Australian shares rose 0.6 percent, recovering some of the prior day's losses as upbeat budget forecasts supported prospects of further business investment and consumer spending.

But the banking sector gave up much of its early gains, bringing the market off its highs, after a report on the Sydney Morning Herald's web site that banks were facing a potential class action lawsuit to recover A$400 million for allegedly overcharging on penalty and late fees.

Gold miners were the brightest spot in the market after gold prices reached a fresh record, with Newcrest up 3.9 percent at A$32.62 on double average daily volume.

The benchmark S&P/ASX 200 index rose 25.1 points to 4,573.1, after touching a high of 4,612.8. Stocks opened stronger across the board, with banks helped by changes unveiled in the budget that will make bank deposits more attractive by reducing tax paid on interest.

New Zealand's benchmark NZX 50 index ended down 10.9 points at 3,156.1.

Among the top banks, ANZ halved its earlier gains to  end up 1.0 percent at A$22.74, while Westpac gained 0.2 percent to A$24.86.

Commonwealth Bank of Australia, the nation's top home lender, dropped 1.0 percent to A$54.30. It said its quarterly cash profit rose 30 percent, missing analysts' views as
bad debt charges fell less than expected, and gave a muted outlook.

China's key stock index closed up 0.3 percent, bouncing from a fresh one-year low as banks and property companies managed a technical rebound although renewed policy tightening concerns and worries over Europe's debt crisis weighed on sentiment.

The Shanghai Composite Index ended the day at 2,655.7 after twice dipping near the key psychological level at 2,600 points.

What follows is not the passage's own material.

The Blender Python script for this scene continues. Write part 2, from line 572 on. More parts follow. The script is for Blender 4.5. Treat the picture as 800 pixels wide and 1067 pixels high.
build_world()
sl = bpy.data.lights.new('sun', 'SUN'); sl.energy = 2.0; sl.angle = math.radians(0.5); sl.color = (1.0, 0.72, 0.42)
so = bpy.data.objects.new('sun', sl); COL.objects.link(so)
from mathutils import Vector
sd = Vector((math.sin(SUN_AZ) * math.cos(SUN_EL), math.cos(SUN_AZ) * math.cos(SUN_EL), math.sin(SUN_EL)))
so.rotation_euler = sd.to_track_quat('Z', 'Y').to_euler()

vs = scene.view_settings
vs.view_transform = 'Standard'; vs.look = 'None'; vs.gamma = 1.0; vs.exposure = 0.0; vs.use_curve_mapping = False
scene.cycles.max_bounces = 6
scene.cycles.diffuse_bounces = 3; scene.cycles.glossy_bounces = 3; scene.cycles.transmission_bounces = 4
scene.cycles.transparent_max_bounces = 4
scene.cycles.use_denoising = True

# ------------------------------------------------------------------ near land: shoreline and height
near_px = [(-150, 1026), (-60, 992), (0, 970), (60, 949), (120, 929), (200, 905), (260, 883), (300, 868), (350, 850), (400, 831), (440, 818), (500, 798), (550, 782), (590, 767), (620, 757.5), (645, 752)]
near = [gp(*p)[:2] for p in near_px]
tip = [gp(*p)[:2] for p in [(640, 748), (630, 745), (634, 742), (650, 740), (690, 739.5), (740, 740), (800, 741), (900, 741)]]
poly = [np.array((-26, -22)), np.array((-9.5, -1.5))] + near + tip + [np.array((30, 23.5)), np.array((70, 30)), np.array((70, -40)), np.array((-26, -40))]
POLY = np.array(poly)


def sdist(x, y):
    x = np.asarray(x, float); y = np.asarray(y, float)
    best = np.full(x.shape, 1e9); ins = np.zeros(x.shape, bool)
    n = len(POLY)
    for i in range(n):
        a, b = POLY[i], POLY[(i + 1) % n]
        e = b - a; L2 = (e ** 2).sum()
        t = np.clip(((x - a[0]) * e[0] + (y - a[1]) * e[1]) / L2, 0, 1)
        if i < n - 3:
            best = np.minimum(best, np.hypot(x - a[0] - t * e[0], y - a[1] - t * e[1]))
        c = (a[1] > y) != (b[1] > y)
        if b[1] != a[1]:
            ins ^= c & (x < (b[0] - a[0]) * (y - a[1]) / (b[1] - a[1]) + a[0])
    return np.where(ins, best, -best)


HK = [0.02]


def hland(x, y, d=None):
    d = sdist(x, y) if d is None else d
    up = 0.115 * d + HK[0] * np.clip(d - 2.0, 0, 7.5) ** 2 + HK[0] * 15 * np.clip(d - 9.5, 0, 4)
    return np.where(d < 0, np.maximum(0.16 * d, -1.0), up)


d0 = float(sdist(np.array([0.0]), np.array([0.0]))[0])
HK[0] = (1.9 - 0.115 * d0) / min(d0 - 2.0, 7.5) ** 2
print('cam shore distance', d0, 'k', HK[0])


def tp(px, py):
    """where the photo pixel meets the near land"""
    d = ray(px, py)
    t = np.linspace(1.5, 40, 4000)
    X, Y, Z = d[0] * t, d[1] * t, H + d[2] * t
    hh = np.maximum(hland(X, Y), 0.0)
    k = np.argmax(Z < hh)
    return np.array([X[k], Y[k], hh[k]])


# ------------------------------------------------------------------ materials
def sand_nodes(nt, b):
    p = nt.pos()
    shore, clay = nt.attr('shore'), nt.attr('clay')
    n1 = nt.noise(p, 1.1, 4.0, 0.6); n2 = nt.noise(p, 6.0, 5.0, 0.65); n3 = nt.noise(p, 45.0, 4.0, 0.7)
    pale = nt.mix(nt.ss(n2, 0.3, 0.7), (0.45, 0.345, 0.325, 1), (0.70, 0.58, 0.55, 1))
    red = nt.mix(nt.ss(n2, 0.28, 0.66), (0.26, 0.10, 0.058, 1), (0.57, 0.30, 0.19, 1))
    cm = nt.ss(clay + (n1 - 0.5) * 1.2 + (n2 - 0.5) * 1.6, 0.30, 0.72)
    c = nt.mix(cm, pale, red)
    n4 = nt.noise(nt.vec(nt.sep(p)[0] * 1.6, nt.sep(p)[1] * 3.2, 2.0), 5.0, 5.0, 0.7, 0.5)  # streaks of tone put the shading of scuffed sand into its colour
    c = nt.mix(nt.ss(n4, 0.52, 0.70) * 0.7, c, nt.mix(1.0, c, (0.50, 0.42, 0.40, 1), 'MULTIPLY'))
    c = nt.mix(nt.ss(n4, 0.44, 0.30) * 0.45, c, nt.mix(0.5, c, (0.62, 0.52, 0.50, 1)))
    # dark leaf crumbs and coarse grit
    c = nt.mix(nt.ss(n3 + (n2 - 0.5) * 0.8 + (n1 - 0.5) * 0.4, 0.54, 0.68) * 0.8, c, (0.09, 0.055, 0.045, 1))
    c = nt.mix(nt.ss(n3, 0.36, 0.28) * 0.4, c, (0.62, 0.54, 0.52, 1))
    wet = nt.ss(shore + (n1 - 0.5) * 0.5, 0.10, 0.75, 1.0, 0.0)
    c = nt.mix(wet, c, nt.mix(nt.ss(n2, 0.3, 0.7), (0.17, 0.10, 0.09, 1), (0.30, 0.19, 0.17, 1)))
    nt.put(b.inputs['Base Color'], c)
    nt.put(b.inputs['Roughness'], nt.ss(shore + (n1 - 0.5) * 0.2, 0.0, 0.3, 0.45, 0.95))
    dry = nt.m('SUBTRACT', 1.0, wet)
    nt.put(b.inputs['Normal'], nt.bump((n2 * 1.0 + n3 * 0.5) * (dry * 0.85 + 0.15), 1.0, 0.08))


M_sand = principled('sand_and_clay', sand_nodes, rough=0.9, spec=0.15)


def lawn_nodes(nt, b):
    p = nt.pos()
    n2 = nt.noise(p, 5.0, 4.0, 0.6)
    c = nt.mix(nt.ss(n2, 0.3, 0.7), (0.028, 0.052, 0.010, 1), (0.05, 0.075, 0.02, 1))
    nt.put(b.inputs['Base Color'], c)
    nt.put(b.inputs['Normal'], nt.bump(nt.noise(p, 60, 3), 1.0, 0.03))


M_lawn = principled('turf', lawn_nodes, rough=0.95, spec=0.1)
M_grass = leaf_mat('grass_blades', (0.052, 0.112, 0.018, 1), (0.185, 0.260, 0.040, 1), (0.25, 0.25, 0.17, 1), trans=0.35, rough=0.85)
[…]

Shanghai's property subindex outperformed the wider market, up 2.0 percent despite a news report that Shanghai was preparing tough new draft measures to rein in the property market that would include tax steps.

ICBC, the day's most active stock, rose 2.9 percent, while Minsheng Bank, the second most active, and Merchants Bank each gained 2.4 percent.

Hong Kong's Hang Seng index was flat at 20,158.86 points in late afternoon trade.

Electronics retailer GOME declined 3 percent after its board said it had re-appointed three members of Bain Capital to the board.

China's largest chip-maker SMIC fell 2.7 percent, despite posting strong quarterly results.   Analysts expect the company to continue to report operating losses through to the end of the year, but to return to an operating profit by the third quarter of 2011, according to five polled by Thomson Reuters I/B/E/S.